Academician Valeri Petrov, Dr. Milen Vrabevski: European Citizens of the Year

Dr. Milen Vrabevski receiving the award together with Ana Hadzhimisheva, granddaughter of poet Valeri Petrov, who received the award on his part.
Photo: BGNES
Great Bulgarian poet, writer and translator Academician Valeri Petrov and the Chairman of the Bulgarian Memory Foundation Dr. Milen Vrabevski have been awarded with the Citizen’s Prize of the European Parliament for 2013. On 16 October at a ceremony in Brussels, European Parliament President Martin Schultz will hand over honorary diplomas to the two prominent Bulgarians. For 2013 the prize will go to 43 nominees from 21 countries. The high distinction has been given since 2008 to citizens and organizations who have contributed to better understanding and integration of EU citizens. Bulgaria has had nominees for a second consecutive year.

Academician Petrov’s bid was launched by Bulgarian MEP Ivailo Kalfin (Party of European Socialists), and Dr. Vrabevski’s one, by MEPs Andrey Kovatchev and Preslav Borissov (European People’s Party). The prizes of the two nominees were given at a ceremony in Sofia organized by the Information Office of the European Parliament in the capital city. An honorary guest to event was President Rosen Plevneliev. The head of state commented that citizens represented the key power of the European Union. This year is a European Year of Citizens, of their rights deriving from EU membership. During this year, the dialogue of citizens, institutions and businesses has been raised to a new level across Europe. The president went on to say that Europe must listen to the voice of a titan of spiritual values that Academician Valeri Petrov is and to be familiar with the work of champions of the Bulgarian spirit like Dr. Milen Vrabevski.

The honorary medal of Academician Valeri Petrov was received by his granddaughter Ana Hadjimisheva. On his behalf, she thanked for the high distinction, and read an address written by her grandfather.
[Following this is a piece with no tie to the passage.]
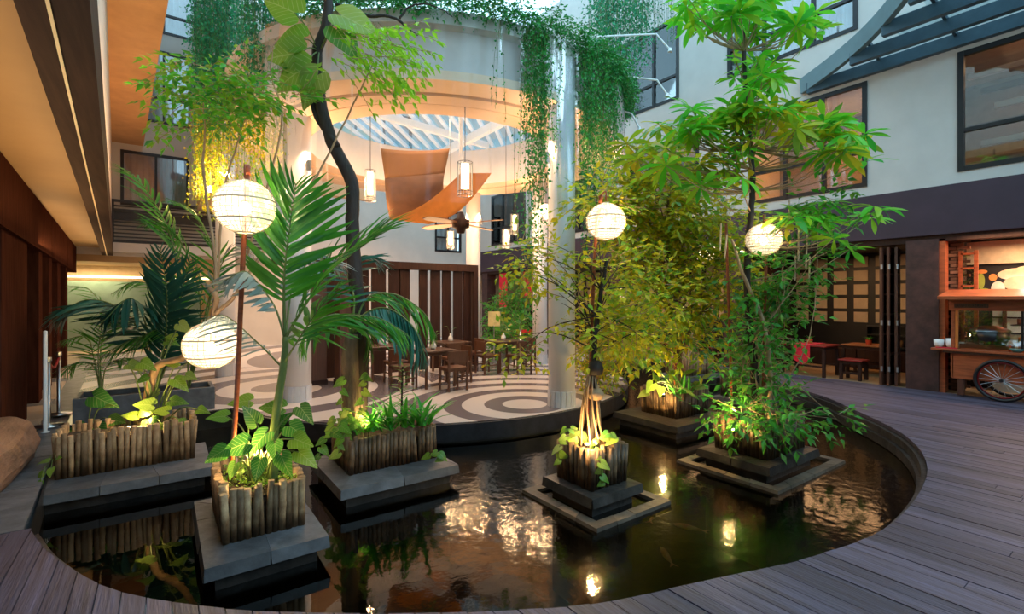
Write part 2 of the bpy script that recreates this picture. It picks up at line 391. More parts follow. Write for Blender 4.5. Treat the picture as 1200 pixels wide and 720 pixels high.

“The news about my nomination made me happy, of course, though I think that there are quite a few Bulgarians who would rightfully bear the title European Citizen. As far as I am concerned, I can say that I definitely feel a European citizen. It could be that I’ve done something in this direction. And, while looking for it, I can find it in the main sphere where I have worked all my life – poetry, my own one, which has always upheld humanism. I gather that the other direction where I have tried to make my small contribution into the European cause has to do with my translations from different languages that have brought Bulgarians in touch with the great European works of literature. Always, in everything that I have written, I have been guided by the call of Schiller and Beethoven for a joyful brotherhood of all men. Thank you very much: Valeri Petrov.”

Here is how the other holder of the European Citizen’s Prize Dr. Milen Vrabevski outlines the cause of the foundation Bulgarian Memory that he manages.

“The foundation works on what I perceive as national priorities: combating the demographic crisis, the integration of the Bulgarian Diaspora and the personal and professional development of young people in this country; the cultural heritage and its benefits – and all this seen through the prism of the integration process in Europe and of the standards of quality education.”

We should add here that Dr. Vrabevski has been pressing for a change in terminology, notably replacing the name Cyrillic Alphabet with Bulgarian Alphabet.

“I think it is important to say that we have succeeded to cover a broad spectrum of the public and political space”, he said. “And we have provided evidence in an international perspective that we can do better together. On the one hand, we have a titan of the Bulgarian literature here, and stepping on the shoulders of such wise men is a good way to see farther. On the other hand, there is the struggle for the national priorities seen through the prism of European integration. This is destined to be successful. And our struggle is a noble one. It is about the promotion of the Bulgarian spirit and creating a sense of European cultural identity in young generations. This includes the national identity but takes it up to a new orbit. This is the orbit of the people who have learned how to live together and who can grasp the meaning of the phrases ‘united in diversity’ and ‘a free movement of people and capital’, and who are united by the cause of progress.”